■ Listing:
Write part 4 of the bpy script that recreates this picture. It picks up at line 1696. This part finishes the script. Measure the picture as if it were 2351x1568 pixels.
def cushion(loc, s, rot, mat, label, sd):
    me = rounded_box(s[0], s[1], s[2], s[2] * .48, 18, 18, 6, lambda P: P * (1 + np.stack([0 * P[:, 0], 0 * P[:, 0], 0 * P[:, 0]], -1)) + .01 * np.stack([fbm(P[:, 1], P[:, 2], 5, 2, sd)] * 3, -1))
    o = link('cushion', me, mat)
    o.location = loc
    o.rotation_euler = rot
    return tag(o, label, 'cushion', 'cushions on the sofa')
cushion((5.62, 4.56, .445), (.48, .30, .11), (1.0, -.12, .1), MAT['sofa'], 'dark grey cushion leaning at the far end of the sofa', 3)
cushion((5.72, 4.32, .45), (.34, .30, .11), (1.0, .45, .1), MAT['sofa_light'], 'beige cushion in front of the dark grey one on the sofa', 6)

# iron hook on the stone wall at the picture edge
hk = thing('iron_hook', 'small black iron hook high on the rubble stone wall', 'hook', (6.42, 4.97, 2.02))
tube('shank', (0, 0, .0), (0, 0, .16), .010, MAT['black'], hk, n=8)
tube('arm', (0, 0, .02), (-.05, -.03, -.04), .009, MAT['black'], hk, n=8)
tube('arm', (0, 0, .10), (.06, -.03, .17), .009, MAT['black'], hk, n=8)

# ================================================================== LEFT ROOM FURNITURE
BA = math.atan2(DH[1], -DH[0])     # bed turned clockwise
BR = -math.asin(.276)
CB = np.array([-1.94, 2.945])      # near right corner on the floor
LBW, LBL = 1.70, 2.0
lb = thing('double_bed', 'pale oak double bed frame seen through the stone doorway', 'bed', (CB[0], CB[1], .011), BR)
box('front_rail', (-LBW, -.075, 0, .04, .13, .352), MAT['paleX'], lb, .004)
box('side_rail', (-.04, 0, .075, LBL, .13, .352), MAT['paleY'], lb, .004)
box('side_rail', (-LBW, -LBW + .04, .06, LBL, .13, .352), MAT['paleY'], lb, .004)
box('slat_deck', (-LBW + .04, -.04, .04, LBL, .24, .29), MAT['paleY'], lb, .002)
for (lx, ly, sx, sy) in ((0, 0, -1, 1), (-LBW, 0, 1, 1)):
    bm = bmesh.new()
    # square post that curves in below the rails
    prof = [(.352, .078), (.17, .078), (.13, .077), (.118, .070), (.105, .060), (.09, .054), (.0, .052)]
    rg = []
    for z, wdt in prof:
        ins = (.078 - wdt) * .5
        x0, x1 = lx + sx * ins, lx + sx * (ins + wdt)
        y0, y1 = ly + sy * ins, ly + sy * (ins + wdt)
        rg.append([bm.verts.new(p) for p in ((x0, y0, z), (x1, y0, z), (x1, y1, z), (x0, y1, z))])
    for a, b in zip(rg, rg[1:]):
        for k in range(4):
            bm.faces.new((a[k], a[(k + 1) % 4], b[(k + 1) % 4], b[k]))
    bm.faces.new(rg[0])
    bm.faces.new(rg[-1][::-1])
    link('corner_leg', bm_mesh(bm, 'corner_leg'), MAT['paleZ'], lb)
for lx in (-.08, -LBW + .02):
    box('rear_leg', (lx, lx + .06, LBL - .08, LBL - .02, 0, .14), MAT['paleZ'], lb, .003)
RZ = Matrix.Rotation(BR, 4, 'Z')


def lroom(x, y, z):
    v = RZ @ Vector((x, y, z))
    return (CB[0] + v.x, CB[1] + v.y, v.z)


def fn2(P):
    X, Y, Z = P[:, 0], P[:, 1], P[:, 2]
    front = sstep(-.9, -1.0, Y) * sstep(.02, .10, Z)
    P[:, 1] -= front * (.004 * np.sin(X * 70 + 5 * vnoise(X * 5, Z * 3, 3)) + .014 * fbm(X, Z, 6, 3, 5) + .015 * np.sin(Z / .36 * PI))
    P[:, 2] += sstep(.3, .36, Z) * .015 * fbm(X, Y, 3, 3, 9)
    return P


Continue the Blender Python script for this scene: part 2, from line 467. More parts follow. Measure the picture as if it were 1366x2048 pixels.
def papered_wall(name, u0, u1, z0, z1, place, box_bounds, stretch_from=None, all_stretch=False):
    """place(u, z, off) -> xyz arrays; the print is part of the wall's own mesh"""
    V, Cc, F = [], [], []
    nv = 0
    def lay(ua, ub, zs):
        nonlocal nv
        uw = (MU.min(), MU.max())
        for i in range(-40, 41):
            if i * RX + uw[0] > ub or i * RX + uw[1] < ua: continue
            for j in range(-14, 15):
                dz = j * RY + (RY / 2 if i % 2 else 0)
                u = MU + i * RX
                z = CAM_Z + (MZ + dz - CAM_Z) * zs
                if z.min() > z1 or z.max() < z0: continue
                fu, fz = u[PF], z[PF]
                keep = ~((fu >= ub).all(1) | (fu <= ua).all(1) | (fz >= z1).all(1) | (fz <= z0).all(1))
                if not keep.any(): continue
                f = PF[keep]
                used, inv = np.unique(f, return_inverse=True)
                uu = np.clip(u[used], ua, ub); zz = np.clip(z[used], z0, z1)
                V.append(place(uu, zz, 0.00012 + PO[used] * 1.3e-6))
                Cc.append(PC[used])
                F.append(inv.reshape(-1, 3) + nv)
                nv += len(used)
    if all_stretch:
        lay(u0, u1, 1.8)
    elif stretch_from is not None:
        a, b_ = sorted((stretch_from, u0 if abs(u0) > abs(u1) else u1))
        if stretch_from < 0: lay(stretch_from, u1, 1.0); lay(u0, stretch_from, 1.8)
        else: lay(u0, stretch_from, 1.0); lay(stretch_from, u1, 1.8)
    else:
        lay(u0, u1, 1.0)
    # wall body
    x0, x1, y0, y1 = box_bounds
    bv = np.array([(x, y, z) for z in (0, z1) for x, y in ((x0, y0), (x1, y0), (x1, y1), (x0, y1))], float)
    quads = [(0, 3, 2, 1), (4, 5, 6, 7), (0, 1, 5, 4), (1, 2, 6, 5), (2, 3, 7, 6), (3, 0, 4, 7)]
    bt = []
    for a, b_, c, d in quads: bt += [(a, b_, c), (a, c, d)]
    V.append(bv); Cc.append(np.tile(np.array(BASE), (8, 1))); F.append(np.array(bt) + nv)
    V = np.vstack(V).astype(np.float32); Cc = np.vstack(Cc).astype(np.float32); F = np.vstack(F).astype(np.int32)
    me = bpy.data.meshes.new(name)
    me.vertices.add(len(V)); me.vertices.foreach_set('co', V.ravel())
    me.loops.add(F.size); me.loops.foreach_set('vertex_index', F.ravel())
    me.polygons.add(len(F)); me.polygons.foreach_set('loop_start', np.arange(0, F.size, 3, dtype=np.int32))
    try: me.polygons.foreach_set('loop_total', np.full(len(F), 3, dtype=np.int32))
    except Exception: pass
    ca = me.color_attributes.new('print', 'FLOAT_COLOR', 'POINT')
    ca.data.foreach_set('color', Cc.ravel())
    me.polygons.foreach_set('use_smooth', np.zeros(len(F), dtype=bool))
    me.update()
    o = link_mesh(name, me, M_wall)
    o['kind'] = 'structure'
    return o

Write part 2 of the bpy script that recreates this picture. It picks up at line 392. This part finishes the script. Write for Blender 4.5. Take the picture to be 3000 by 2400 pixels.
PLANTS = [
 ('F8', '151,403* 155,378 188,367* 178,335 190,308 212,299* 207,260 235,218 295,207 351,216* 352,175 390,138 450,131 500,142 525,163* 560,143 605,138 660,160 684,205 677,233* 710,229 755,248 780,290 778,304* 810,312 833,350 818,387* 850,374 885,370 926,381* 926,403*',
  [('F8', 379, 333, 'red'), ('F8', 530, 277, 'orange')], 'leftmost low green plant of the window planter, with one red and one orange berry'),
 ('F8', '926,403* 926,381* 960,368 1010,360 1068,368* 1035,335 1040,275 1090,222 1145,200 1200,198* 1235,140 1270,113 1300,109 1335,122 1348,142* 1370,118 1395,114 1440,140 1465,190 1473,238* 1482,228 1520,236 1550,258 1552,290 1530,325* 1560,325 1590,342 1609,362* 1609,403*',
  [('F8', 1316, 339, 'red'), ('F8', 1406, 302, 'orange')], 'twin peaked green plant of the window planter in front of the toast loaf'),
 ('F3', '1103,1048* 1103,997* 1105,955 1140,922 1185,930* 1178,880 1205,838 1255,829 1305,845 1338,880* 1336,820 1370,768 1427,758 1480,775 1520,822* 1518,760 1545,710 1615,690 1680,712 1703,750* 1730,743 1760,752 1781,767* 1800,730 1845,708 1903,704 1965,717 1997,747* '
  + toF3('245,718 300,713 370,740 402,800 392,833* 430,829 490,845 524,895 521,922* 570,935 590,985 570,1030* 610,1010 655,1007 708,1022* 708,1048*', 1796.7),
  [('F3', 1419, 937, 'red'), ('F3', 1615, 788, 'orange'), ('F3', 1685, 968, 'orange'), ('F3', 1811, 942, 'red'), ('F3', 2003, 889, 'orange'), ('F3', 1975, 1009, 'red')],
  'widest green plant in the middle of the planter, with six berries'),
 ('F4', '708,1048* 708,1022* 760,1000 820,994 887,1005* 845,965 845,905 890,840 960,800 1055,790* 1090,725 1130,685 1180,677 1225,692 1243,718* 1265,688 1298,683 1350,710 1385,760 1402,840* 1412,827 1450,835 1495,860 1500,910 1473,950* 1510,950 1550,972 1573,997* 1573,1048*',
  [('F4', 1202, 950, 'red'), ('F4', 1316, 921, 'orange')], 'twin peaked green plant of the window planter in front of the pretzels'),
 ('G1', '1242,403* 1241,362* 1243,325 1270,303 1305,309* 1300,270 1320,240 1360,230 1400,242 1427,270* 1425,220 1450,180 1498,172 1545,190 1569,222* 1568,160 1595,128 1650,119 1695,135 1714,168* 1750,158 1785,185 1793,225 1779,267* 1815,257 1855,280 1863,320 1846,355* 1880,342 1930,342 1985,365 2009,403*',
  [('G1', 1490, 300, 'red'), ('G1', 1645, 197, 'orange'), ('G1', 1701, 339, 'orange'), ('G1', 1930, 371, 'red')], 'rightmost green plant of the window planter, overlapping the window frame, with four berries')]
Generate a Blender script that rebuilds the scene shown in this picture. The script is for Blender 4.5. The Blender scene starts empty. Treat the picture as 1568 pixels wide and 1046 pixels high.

■ Task instructions: Reproduce, please, the lines of the material from its first line down to the line containing "the sofa', 6)", keeping both ends and nothing beyond them.

■ Written solution:
Write part 4 of the bpy script that recreates this picture. It picks up at line 1696. This part finishes the script. Measure the picture as if it were 2351x1568 pixels.
def cushion(loc, s, rot, mat, label, sd):
    me = rounded_box(s[0], s[1], s[2], s[2] * .48, 18, 18, 6, lambda P: P * (1 + np.stack([0 * P[:, 0], 0 * P[:, 0], 0 * P[:, 0]], -1)) + .01 * np.stack([fbm(P[:, 1], P[:, 2], 5, 2, sd)] * 3, -1))
    o = link('cushion', me, mat)
    o.location = loc
    o.rotation_euler = rot
    return tag(o, label, 'cushion', 'cushions on the sofa')
cushion((5.62, 4.56, .445), (.48, .30, .11), (1.0, -.12, .1), MAT['sofa'], 'dark grey cushion leaning at the far end of the sofa', 3)
cushion((5.72, 4.32, .45), (.34, .30, .11), (1.0, .45, .1), MAT['sofa_light'], 'beige cushion in front of the dark grey one on the sofa', 6)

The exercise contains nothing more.